現役選手、指導者、解説者として多くの経験を積んできた小田氏にとって、理想のチームはあるのだろうか。そこで出てきたのは、野球以外にも通じるものだった。
「サインどおりに皆が動いてくれるチームが理想ですね。当たり前の当たり前にできる選手が、僕は一番すごいと思っています。例えば1点取ればサヨナラの場面、無死一塁で考えるのは『まずは送って走者を進める』じゃないですか。その“まずは”が難しい。だから、確実にバントを決めてきた川相昌弘さん(元巨人ほか)はスーパープレーヤーです。社会人でも『これをこなしておけよ』と言ったものを確実にこなしてくれるのがいい部下。そういう人には次のステップも用意されるし、積み重ねればトップに上がれます」
続けて、自らの捕手としての道標を示した桑田真澄氏(元巨人ほか)にも触れつつ、話は熱を帯びていく。
「『あいつに任せれば大丈夫』という選手を作りたいんです。僕は桑田さんと出会って『ディフェンス(型の捕手)でいこう』と決めたときから、守りに関しては誰にも負けない思いがありました。よく調べましたし、誰かから『そうしろ』と言われたわけではなく、聞かれたら何でも答えられるように、準備を怠らずやっていました。『あの選手はどんな選手?』と聞かれたら、ポンと答えられるように。よくベンチで選手名鑑を読んでいたし、周りからは“歩く選手名鑑”と呼ばれるようになって(笑)。おかげで、今でも解説で役に立っています」
今は携帯電話のメモ機能があるが、小田氏は現役時代も今も書いて覚えることを大事にしている。
「僕は書く癖がついているので、どこで何をするかを全部書いています。予定表は今でも自分で全部書く。これは職業病ですね。メモといえば、谷繁元信さん(元横浜ほか)はすごいですよ。人には見せませんが、部屋に行くとノートがありました。あの3000試合以上出たスーパープレーヤーですら書いているんだから、僕も書かないといけないと。最初はノートを宿舎に置いていっていましたが、すぐに忘れるので、一緒に球場に持っていって書くようにしました。丸佳浩選手(巨人)ほど綺麗にゆっくり書かないので、もう一度確認しながら清書して。2倍時間がかかる? 全然、何とも思わなかったです。愛媛の子たちにも書く文化は残したいですね」
今年1月には飲食店『Good「A」』を新橋にオープン。小田氏はオーガナイザーとして自ら店頭に立ち、居合わせた客と交流を図ることもあるそうだ。
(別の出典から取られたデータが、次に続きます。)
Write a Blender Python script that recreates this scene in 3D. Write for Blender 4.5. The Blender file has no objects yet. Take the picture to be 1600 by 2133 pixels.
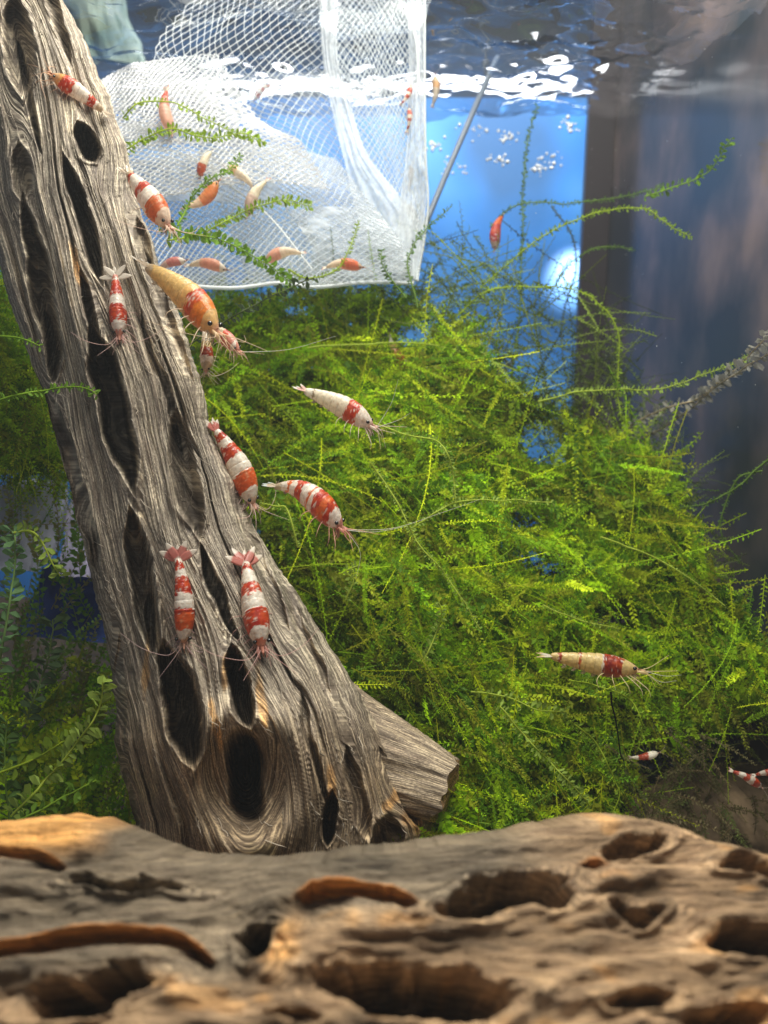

「タッグを組んでいるのは中学時代の友人。引退後に講演で新大阪駅に行ったとき、突然声をかけられて再会したら、彼は全国で会社を何個もやっていて、6000人を束ねる社長になっていたんです。そこから新橋でお店をやろうとなって、立ち上げました」
店名にもこだわりがあったようで……。
「僕は一つだけ条件を出して、『BAR小田』とか『小田●●』とか、見るだけでわかる名前にはしたくなかったんです。仲間内でわかるような名前にしようということで『Good「A」』になったのですが、アルファベットを分解すると“ゴー小田”と読めるんですね。頭がいいなと(笑)」
店内は球場をイメージした内装で、人工芝を敷いている。テレビを16台置いており、客はBluetoothで好きなチャンネルを聴けるようにしたという。関東在住のドラゴンズファン交流会を開くなど、イベントにも対応している。
「シーズン中でも東京に行くときは絶対に顔を出します。2号店を名古屋に出そうか、なんて話も出ていますよ」
小田氏が43回目の誕生日を迎える3月15日は残念ながら定休日だが、プレゼントは前後1週間受け付けているという。小田氏に会いたい人や、野球に飢えている人はぜひ訪れてみてはどうだろうか。